Qué podemos decir frente a un zapato del tamaño de un llavero lleno de cicatrices, y las pieles en mate, como si el color de la pobreza eclipsara a un sol que lleva siempre visera. Queda decir “tenéis que estudiar mucho, tenéis que utilizar libretas…”, pero las palabras van descomponiéndose al tocar el aire como un vidrio de agua. Las ganas se rompen en el pecho. No hay mucho que hacer, salvo escuchar la razón de un niño.

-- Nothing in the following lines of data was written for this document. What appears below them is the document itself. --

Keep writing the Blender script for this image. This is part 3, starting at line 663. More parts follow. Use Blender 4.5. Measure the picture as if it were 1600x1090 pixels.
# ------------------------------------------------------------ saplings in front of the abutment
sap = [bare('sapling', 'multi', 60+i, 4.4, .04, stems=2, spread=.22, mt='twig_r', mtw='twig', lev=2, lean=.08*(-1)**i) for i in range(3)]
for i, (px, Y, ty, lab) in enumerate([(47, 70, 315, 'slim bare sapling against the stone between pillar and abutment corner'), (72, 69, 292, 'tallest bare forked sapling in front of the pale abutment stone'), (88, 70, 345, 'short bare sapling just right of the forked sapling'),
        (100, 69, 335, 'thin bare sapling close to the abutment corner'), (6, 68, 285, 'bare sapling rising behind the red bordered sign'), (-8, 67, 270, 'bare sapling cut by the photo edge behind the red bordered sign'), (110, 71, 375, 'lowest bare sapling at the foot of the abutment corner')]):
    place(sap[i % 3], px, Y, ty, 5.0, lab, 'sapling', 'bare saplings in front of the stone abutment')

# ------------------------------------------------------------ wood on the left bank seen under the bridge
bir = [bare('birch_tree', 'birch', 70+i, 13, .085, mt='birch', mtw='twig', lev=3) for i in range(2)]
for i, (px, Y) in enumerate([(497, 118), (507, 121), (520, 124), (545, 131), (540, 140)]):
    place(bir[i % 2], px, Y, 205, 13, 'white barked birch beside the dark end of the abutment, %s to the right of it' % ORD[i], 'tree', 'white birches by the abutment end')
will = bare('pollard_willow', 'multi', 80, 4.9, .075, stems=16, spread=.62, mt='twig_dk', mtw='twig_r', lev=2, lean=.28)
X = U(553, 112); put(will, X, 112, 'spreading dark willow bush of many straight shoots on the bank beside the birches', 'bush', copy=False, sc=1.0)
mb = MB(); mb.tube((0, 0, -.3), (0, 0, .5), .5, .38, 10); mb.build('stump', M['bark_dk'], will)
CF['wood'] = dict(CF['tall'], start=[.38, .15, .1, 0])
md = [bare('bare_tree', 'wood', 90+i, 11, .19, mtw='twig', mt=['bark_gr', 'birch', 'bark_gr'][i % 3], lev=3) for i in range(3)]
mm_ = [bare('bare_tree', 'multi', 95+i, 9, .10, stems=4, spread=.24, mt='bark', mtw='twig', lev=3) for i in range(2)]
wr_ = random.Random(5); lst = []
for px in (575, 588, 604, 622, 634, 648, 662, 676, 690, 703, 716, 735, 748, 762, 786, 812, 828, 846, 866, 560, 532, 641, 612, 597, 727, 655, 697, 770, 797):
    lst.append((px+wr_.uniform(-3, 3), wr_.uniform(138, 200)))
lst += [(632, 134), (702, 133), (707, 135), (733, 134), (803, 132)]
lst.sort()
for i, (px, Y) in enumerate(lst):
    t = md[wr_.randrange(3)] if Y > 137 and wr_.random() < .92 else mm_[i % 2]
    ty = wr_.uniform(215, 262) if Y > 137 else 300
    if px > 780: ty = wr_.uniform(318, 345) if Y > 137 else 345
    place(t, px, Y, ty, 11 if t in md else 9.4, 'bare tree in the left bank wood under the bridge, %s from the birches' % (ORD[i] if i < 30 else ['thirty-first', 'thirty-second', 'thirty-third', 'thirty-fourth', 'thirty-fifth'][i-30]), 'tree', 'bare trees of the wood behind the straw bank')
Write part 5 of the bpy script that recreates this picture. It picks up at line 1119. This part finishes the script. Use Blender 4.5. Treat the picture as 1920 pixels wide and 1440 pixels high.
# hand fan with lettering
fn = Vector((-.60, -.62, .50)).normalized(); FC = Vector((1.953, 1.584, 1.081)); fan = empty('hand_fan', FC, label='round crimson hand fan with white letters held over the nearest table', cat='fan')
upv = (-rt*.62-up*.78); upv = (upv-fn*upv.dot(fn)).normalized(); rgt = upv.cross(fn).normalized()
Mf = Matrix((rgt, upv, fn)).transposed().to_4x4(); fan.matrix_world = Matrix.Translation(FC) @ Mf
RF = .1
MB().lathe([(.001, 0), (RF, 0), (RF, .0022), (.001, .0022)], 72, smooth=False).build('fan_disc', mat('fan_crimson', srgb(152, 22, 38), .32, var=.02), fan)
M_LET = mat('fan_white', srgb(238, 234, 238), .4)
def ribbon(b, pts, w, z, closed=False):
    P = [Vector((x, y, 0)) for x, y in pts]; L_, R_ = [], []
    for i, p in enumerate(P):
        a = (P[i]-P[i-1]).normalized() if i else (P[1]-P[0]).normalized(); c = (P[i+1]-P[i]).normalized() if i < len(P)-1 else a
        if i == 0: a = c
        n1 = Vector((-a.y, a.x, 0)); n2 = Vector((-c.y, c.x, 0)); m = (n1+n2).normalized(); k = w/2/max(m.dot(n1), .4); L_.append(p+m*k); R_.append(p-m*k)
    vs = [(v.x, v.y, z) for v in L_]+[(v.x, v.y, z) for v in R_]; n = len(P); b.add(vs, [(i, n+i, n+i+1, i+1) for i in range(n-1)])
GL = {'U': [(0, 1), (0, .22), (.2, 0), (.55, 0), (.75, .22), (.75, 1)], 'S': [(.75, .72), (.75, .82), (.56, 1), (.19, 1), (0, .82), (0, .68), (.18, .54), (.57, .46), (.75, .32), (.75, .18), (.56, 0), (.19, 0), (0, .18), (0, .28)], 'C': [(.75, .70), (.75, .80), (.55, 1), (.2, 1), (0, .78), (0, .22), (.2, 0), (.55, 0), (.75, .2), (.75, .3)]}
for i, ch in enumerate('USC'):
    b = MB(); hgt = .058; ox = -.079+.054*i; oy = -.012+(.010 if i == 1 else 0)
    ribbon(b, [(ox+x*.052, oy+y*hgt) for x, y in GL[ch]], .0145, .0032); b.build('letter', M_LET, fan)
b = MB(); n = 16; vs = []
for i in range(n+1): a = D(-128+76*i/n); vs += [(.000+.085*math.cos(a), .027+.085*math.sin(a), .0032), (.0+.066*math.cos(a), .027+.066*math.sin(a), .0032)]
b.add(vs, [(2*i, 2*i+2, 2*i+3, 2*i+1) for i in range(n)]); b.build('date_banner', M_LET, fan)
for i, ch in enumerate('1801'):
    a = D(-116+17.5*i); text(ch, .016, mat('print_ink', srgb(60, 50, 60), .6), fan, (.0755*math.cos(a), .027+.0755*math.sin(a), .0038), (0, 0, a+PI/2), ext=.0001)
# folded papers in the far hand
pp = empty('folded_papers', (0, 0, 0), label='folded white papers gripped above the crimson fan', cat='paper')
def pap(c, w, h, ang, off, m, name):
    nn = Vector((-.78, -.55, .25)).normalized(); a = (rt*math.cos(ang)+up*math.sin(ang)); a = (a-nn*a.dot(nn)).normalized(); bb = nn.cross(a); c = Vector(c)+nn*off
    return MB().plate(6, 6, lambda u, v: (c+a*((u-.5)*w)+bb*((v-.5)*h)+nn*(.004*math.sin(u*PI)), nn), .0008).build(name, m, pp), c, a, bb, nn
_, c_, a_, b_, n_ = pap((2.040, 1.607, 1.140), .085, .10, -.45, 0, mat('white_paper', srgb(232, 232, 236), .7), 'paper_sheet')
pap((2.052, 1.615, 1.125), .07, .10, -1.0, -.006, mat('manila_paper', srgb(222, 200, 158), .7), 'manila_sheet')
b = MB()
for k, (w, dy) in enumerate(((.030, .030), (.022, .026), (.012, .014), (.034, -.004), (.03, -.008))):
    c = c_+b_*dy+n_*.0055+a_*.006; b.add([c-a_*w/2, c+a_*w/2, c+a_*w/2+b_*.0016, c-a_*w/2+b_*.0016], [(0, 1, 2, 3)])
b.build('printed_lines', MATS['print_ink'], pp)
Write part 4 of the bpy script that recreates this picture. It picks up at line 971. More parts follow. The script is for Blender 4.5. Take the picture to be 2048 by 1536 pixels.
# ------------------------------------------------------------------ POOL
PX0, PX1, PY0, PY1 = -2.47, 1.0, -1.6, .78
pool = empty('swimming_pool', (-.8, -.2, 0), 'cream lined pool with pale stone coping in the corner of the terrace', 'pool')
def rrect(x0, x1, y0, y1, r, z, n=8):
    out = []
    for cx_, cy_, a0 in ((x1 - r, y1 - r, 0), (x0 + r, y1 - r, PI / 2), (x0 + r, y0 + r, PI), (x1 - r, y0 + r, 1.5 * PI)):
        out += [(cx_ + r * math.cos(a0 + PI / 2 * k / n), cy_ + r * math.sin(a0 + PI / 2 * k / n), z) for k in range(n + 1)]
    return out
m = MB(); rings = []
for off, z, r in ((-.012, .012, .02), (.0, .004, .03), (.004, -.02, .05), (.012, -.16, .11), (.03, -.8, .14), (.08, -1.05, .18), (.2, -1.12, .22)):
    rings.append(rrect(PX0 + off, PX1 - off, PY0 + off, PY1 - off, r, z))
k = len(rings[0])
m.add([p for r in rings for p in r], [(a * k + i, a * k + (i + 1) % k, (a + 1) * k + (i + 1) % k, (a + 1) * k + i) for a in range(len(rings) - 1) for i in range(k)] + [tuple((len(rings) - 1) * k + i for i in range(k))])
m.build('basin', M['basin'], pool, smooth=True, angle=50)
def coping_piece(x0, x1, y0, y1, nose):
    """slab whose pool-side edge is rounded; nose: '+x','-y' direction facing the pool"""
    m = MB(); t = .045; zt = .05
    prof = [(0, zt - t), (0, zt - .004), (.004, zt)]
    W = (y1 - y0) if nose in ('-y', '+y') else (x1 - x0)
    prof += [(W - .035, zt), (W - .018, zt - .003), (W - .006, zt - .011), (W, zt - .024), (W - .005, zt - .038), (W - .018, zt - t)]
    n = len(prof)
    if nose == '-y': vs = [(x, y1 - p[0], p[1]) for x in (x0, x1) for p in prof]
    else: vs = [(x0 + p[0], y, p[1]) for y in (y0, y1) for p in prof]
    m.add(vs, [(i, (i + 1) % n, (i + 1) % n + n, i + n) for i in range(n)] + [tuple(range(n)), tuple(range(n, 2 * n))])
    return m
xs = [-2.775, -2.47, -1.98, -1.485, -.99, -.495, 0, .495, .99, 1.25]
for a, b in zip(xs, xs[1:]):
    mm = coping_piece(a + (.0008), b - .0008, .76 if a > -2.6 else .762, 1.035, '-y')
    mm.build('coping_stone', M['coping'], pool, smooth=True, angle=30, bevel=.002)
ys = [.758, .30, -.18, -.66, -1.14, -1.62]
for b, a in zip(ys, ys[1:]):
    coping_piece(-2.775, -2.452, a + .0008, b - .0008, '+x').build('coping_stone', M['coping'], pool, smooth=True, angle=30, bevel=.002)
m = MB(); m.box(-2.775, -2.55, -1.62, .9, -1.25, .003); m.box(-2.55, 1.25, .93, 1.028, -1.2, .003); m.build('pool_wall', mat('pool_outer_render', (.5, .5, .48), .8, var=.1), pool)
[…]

Papá Noel llegó a casa de Joselyn hace un mes y le trajo una lavadora. No pueden utilizarla mucho porque su barrio, además de ser una página blanca en la guía telefónica, sufre constantes restricciones de luz por la sequía que otros terminan de beberse. “¿En tu casa también se va la luz?”, me pregunta. “Claro, en todas las casas se va la luz”. “Es Papá Noel que quiere que se apaguen las luces para que no veamos lo que nos va a traer”. Se sube los calcetines llenos de rotos y exclama “mira cuántos colores tienen…”. Miro la libreta y veo que tiene cuatro años.
A Katy le va a traer una muñeca y “otra muñeca para mi abuela”. A David, Papa Noel le ha prometido fruta, lo cual no está nada mal viendo las mangas de su camisa, que cuelgan de sus manos como si estuvieran derritiéndose. Lo que hay es lo que hay. Y generalmente hay camiones en el aire.